_Your goal_: Please output the data below exactly as given, starting at its first line and stopping after the line that contains "return r, np.array(gv), ff".
>> BEGIN Source material
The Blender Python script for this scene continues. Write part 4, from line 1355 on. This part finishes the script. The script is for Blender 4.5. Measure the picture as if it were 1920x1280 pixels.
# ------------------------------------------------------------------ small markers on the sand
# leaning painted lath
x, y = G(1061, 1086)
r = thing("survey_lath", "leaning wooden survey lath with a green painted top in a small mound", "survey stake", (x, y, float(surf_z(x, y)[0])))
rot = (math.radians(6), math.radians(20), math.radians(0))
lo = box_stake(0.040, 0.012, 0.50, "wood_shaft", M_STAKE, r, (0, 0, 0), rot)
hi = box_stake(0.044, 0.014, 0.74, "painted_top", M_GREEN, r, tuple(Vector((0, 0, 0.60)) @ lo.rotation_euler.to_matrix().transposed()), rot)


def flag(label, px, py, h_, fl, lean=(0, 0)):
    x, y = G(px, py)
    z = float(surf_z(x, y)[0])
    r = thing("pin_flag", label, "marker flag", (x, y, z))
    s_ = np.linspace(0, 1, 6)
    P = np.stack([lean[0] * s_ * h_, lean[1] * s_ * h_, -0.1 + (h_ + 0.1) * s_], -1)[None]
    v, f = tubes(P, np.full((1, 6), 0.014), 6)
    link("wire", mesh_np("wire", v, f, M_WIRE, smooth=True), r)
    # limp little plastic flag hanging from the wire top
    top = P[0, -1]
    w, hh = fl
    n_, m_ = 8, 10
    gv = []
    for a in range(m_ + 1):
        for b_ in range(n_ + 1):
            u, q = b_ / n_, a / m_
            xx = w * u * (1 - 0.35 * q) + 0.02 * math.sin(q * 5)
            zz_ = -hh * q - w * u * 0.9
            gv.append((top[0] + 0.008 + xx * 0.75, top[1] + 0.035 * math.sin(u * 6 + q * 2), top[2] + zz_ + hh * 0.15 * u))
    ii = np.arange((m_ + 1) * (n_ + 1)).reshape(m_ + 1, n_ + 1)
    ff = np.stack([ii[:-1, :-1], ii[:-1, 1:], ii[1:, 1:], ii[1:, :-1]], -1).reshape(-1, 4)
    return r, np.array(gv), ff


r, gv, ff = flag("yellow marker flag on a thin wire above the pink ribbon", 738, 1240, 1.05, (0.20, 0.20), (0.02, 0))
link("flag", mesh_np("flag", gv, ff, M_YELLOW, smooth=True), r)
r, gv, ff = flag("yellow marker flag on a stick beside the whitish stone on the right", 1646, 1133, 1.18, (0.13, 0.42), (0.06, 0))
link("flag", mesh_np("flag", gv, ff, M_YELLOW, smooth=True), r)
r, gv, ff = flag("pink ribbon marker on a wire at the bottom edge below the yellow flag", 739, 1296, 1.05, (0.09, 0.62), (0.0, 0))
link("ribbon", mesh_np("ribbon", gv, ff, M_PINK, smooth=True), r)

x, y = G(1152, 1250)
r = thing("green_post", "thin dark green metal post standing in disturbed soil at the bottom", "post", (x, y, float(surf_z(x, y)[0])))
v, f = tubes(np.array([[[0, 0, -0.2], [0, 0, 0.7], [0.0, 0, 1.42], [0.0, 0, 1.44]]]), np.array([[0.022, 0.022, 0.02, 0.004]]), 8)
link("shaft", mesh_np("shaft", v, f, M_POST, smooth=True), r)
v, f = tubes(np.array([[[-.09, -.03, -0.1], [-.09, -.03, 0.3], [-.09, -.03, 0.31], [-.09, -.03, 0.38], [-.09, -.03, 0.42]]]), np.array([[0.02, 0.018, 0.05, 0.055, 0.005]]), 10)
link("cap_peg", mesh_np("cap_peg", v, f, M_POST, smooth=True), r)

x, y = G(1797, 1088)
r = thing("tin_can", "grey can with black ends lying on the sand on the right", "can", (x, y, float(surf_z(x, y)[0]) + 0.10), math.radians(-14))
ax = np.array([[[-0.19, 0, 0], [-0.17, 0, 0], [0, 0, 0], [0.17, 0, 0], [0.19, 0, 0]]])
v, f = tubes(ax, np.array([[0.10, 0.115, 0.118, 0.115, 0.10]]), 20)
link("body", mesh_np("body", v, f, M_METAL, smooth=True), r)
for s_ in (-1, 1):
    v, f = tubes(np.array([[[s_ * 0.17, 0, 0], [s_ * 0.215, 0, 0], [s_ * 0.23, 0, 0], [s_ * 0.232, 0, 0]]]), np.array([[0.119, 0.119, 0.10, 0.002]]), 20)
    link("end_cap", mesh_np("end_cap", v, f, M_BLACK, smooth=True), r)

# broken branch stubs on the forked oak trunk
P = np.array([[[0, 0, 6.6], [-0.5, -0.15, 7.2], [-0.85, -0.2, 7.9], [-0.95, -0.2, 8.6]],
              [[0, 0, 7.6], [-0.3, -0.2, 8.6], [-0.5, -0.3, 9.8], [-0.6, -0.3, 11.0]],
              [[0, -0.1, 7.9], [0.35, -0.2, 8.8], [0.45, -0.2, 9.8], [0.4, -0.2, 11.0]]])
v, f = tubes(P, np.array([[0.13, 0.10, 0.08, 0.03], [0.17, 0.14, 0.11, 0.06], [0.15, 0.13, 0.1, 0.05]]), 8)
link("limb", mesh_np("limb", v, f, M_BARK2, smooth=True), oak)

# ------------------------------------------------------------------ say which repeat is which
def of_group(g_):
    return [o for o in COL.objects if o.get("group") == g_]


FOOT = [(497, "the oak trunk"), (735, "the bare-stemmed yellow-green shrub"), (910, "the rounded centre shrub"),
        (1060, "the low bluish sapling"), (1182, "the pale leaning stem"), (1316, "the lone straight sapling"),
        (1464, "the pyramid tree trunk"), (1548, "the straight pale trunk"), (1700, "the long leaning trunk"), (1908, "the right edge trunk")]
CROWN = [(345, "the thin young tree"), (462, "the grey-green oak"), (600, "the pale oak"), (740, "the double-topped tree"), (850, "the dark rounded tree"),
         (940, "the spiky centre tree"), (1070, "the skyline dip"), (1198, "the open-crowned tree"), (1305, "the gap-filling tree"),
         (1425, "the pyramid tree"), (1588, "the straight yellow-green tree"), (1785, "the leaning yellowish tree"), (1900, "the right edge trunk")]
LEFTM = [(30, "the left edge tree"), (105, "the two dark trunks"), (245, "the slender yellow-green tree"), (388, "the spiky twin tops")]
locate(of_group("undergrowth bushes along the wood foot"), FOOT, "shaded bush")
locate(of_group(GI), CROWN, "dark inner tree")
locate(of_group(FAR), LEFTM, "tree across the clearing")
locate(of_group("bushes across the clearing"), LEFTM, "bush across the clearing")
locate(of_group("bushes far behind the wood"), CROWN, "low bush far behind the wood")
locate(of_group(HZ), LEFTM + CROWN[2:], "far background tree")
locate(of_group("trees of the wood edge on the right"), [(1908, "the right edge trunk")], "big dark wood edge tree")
>> END Source material
_Result of this task_:
The Blender Python script for this scene continues. Write part 4, from line 1355 on. This part finishes the script. The script is for Blender 4.5. Measure the picture as if it were 1920x1280 pixels.
# ------------------------------------------------------------------ small markers on the sand
# leaning painted lath
x, y = G(1061, 1086)
r = thing("survey_lath", "leaning wooden survey lath with a green painted top in a small mound", "survey stake", (x, y, float(surf_z(x, y)[0])))
rot = (math.radians(6), math.radians(20), math.radians(0))
lo = box_stake(0.040, 0.012, 0.50, "wood_shaft", M_STAKE, r, (0, 0, 0), rot)
hi = box_stake(0.044, 0.014, 0.74, "painted_top", M_GREEN, r, tuple(Vector((0, 0, 0.60)) @ lo.rotation_euler.to_matrix().transposed()), rot)


def flag(label, px, py, h_, fl, lean=(0, 0)):
    x, y = G(px, py)
    z = float(surf_z(x, y)[0])
    r = thing("pin_flag", label, "marker flag", (x, y, z))
    s_ = np.linspace(0, 1, 6)
    P = np.stack([lean[0] * s_ * h_, lean[1] * s_ * h_, -0.1 + (h_ + 0.1) * s_], -1)[None]
    v, f = tubes(P, np.full((1, 6), 0.014), 6)
    link("wire", mesh_np("wire", v, f, M_WIRE, smooth=True), r)
    # limp little plastic flag hanging from the wire top
    top = P[0, -1]
    w, hh = fl
    n_, m_ = 8, 10
    gv = []
    for a in range(m_ + 1):
        for b_ in range(n_ + 1):
            u, q = b_ / n_, a / m_
            xx = w * u * (1 - 0.35 * q) + 0.02 * math.sin(q * 5)
            zz_ = -hh * q - w * u * 0.9
            gv.append((top[0] + 0.008 + xx * 0.75, top[1] + 0.035 * math.sin(u * 6 + q * 2), top[2] + zz_ + hh * 0.15 * u))
    ii = np.arange((m_ + 1) * (n_ + 1)).reshape(m_ + 1, n_ + 1)
    ff = np.stack([ii[:-1, :-1], ii[:-1, 1:], ii[1:, 1:], ii[1:, :-1]], -1).reshape(-1, 4)
    return r, np.array(gv), ff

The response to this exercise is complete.